The procedure is in the California Wilderness Act of 1984. I don't know if any areas have been added to full wilderness under the Act.
http://www.nps.gov/legal/parklaws/Supp_V/laws1-volume1-appendix.pdf
I'm also not sure that the NPS Director has the authority to publish the notice as he's attempting to do. I think it has to come directly from the Secretary of the Interior in order to be legal.
I'm confused. So this is a California designation not a national one? Isn't this federal land? How does California have the power to designate on federal land and how does the NPS have authority to implement a California law?
The California Wilderness Act of 1984 was what Congress called the package of wilderness bills....
I found something interesting:
http://books.google.com/books?id=8kXQAAAAMAAJ&printsec=frontcover&source...
Besides the fact that they have Alan Cranston as being from Wyoming, there's something from the cosponsor, who I believe is John Burton.
He stated (page 273) that the oyster farm could be included in the wilderness as a "prior, non-conforming use".
On page 361:
I just included the section from the California Wilderness Act because that's the way the feds declare that potential wilderness has been converted to full wilderness. It was a law passed by Congress. The Point Reyes Wilderness Act was the first time Congress had used the term "potential wilderness additions" and they didn't define the mechanics of how it could be done.
However, there still is confusion over the authority to control the rights to shellfish farming. The state hints that it still has those rights. The feds unilaterally act as if those rights have been ceded to the feds. This is a situation that lawyers love.
Having witnessed a Superintendent that was quite full of himself and his power it doesn't surprise me that some may assume power that they should not have. It's all about the greater good, you know. Powers that many went to great lengths to delineate because they understood the weakness of the human condition.
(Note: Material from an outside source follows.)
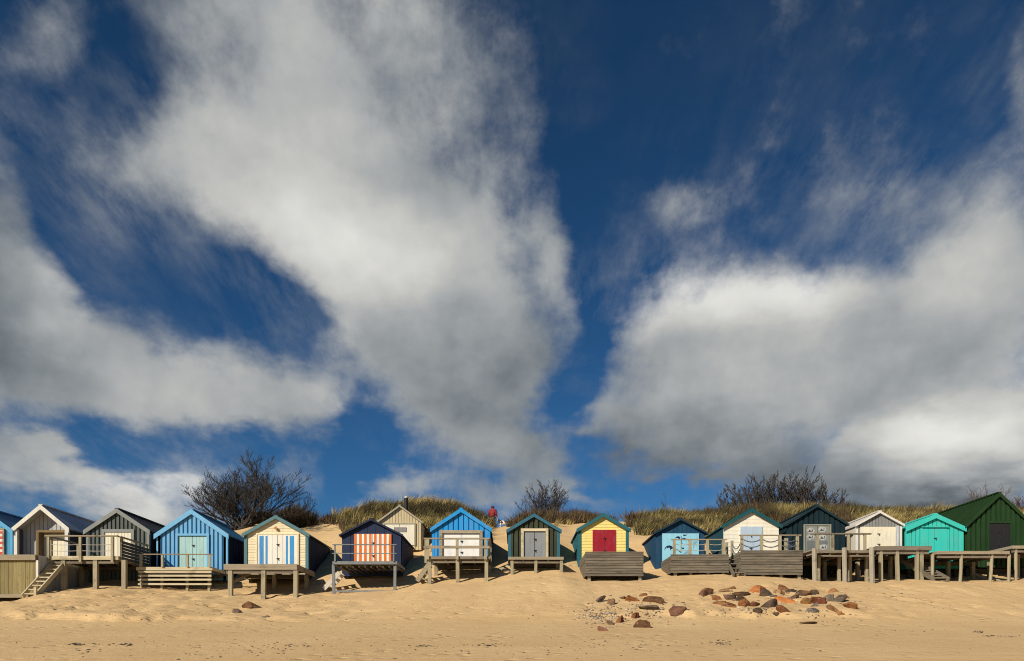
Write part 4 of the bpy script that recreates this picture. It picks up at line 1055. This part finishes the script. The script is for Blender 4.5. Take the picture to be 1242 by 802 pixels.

But then, I appreciate humbling where as politicos despise it:)! I'm going to step aside a bit, realizing there are better minds dealing with getting to where we want to go to truly connect and convey to individuals and not the masses as many in resource management seek. It's me, I know, as I've had so many incredibly personal experiences with visitors and do not treat them lightly.
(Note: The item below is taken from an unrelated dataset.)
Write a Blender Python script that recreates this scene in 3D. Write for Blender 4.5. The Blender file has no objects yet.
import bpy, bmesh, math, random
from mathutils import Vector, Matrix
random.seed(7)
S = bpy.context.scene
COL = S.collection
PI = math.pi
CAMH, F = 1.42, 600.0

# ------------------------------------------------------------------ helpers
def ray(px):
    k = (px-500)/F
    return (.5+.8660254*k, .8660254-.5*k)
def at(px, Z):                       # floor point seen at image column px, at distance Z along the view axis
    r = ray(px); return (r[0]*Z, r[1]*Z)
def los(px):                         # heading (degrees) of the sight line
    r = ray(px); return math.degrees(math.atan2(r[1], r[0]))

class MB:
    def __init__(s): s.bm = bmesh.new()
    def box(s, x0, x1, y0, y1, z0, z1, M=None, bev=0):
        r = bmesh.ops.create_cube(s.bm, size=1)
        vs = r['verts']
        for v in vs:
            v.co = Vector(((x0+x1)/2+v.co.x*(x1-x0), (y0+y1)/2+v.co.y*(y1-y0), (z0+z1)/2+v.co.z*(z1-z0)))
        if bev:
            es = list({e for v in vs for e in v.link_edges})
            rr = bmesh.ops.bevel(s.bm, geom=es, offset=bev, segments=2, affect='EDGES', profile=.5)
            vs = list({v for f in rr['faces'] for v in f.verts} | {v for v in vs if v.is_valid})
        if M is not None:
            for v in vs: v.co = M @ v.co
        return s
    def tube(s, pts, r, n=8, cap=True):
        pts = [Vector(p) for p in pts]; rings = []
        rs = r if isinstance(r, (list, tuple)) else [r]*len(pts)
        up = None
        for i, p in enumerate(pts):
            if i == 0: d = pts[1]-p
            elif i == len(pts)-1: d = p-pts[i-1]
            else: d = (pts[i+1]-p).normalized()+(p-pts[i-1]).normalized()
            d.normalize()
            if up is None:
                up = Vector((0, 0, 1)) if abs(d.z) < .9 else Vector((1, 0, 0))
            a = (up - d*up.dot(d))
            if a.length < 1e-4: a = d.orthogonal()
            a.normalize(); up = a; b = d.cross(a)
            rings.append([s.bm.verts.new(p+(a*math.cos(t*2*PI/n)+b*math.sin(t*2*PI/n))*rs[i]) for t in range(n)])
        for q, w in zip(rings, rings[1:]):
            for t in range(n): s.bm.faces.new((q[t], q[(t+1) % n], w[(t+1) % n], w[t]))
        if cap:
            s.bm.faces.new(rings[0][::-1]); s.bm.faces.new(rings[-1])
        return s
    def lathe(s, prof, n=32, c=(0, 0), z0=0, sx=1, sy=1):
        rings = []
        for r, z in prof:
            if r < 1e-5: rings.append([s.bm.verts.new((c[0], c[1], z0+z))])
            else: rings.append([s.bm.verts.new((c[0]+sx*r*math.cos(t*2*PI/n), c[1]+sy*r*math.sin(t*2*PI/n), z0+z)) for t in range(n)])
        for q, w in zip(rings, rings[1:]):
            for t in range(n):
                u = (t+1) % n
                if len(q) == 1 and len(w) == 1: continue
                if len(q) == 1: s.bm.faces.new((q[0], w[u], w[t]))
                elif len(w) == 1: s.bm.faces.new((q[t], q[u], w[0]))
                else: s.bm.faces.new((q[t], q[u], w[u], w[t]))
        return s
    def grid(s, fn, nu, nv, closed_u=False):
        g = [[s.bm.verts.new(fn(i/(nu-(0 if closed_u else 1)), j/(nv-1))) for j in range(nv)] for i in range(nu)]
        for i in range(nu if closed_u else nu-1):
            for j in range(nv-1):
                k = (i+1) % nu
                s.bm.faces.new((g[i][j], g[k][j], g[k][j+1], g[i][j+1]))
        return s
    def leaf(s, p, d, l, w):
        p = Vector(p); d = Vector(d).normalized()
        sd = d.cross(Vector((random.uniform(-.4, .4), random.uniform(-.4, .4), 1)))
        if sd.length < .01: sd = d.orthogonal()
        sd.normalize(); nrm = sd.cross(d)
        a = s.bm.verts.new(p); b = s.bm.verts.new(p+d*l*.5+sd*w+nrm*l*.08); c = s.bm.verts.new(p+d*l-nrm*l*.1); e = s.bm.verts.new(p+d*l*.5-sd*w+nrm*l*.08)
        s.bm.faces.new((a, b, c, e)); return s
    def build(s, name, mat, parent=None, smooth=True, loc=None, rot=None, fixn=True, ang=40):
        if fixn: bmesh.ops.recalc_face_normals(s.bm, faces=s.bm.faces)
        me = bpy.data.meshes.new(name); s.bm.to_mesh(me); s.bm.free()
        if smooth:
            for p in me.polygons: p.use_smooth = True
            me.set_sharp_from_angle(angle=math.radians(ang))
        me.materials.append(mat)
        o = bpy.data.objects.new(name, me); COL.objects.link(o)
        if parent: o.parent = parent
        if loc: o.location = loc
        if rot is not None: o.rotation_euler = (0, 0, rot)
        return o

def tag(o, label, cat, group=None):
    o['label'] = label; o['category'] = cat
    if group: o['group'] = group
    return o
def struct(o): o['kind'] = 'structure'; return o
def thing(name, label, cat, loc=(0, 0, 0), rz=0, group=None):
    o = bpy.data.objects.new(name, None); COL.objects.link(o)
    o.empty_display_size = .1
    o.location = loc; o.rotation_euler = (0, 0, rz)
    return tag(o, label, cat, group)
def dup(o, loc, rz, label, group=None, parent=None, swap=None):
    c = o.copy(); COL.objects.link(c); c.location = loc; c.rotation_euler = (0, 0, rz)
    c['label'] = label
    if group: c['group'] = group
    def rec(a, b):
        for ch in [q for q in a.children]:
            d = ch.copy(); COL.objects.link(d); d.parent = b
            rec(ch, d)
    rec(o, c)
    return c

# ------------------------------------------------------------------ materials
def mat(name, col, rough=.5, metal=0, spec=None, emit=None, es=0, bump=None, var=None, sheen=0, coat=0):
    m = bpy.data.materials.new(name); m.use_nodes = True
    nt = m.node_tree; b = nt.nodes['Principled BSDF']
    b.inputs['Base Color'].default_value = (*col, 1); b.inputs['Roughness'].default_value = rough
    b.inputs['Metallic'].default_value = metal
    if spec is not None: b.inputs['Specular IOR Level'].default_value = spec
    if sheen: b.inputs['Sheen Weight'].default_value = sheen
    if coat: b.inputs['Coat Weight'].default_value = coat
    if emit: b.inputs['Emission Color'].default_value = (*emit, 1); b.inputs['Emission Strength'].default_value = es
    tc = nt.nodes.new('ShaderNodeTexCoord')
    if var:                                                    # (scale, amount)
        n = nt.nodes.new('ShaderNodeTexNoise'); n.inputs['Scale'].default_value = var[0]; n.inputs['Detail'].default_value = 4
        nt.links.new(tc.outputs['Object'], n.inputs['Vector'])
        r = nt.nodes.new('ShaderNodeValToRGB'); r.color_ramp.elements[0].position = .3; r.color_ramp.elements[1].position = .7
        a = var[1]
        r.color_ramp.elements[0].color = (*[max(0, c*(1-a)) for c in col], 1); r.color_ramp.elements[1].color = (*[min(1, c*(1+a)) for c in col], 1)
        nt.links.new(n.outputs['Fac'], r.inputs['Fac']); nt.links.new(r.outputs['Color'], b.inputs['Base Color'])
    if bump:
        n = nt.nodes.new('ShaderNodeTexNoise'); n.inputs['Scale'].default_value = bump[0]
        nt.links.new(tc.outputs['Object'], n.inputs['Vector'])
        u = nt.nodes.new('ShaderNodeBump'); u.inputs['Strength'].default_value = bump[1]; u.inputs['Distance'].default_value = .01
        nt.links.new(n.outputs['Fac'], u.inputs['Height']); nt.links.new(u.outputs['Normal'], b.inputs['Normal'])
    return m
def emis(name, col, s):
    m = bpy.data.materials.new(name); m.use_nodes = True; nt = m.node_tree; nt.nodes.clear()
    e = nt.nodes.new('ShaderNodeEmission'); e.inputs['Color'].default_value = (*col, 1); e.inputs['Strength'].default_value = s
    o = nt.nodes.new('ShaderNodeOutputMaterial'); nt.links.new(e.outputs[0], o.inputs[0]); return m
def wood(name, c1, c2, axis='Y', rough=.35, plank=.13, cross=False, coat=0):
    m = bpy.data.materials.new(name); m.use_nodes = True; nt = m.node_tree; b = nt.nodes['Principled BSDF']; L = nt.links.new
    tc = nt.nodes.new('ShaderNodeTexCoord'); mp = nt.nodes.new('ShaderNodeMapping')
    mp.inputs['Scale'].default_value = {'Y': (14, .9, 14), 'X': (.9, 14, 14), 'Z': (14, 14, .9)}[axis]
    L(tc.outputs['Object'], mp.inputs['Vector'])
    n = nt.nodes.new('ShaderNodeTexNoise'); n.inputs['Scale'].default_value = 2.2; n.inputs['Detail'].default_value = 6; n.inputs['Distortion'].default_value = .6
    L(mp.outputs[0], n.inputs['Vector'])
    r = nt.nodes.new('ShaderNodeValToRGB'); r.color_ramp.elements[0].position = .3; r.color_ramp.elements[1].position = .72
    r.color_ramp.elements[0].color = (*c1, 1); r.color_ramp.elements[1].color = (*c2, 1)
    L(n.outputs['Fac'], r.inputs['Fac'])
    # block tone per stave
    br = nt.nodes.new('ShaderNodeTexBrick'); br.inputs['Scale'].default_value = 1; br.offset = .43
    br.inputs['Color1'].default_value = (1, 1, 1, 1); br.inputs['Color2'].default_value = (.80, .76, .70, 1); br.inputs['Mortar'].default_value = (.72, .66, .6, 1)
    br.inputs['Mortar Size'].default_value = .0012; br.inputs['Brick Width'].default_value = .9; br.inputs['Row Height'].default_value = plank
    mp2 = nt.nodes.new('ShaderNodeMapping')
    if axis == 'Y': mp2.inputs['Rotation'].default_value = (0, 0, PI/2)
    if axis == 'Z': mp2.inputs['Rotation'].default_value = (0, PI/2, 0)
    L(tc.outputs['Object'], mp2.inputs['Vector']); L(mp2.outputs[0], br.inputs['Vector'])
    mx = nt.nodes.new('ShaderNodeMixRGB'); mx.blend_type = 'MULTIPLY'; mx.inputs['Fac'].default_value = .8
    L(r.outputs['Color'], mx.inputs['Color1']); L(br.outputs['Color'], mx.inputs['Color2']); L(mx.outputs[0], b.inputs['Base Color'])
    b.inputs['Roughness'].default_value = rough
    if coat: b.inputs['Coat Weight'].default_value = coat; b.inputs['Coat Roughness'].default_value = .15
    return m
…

Regarding the conversion of potential to formally designated wilderness, there is at least on prior example in California. In January 2011, the BLM signed off on the Elkhorn RIdge potential wilderness, an area that had been designated as potential wilderness in the 2006 Northcoast Wild Heritage Act. Inholdings acquired prior to the legislation had been heavily logged but were recovering satisfactorily to the point where the BLM office in Arcata felt that they could be included.
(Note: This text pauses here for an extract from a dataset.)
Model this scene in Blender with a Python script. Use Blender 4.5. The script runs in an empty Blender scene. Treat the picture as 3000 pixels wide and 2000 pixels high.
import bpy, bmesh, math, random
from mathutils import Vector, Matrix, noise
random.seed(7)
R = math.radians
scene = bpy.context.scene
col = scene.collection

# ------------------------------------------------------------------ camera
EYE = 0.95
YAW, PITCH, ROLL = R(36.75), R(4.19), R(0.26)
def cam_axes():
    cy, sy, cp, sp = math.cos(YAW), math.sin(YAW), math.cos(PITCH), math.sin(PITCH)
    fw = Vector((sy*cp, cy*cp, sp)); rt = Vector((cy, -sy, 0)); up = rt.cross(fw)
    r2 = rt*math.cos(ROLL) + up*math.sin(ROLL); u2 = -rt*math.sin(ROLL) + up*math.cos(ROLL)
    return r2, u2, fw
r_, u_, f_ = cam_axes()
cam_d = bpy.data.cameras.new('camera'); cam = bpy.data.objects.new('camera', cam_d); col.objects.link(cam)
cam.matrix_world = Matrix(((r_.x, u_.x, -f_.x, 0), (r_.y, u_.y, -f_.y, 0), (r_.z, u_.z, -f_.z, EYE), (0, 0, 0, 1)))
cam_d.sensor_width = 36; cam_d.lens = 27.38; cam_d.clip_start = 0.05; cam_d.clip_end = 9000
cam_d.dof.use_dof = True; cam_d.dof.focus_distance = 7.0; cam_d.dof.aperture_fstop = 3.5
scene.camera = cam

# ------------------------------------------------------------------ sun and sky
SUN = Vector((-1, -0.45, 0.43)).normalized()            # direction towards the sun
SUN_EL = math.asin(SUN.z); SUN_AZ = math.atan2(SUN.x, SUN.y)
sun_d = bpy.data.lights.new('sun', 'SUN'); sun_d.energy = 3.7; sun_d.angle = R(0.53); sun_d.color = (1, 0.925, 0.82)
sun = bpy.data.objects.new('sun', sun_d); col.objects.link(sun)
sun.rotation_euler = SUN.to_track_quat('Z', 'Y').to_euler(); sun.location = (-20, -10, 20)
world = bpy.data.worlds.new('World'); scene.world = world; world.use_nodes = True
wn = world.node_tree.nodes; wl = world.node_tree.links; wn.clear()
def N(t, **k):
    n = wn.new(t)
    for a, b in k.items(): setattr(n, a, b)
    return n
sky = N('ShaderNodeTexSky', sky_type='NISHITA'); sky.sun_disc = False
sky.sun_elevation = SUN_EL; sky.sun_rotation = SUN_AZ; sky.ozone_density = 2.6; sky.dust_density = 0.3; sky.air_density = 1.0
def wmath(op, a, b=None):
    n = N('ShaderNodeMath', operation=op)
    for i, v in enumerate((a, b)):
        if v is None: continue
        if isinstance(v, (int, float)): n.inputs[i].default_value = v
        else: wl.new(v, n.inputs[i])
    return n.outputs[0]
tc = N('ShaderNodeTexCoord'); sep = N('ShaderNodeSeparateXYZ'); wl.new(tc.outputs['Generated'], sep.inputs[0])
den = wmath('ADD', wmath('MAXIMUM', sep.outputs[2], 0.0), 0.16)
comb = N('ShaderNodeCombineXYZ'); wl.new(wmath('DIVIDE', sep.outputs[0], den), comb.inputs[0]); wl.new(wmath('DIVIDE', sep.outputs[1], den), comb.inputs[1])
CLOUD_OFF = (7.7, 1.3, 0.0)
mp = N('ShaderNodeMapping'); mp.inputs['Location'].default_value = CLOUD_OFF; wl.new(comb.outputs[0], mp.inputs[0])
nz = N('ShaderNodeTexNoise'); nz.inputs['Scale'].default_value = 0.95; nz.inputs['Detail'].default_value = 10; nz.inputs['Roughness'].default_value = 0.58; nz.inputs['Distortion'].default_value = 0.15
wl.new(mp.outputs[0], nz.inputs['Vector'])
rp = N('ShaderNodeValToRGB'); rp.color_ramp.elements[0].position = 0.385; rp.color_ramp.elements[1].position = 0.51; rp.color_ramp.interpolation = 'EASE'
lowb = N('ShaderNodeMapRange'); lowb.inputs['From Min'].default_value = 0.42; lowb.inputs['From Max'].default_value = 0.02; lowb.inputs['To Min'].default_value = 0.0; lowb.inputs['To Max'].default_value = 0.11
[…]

You can read the Federal Register notice here: http://www.gpo.gov/fdsys/pkg/FR-2011-01-13/pdf/2011-606.pdf
Thanks Kurt - I should have figured that one out my self. Now here is my conundrum.
The referenced paragraph indicates the properties go to wilderness with the cessation of non-conforming activities. That paragraph, however, limits those conversions to lands specifically listed in Section 106. A search for Point Reyes produces no entry in Sec 106. Is it part of some other titled land that is listed?
Also, I would note that this (very broad) legislation was in 1984 and certainly cannot be assumed to reflect the intent of the original legislation that was specific to Point Reyes.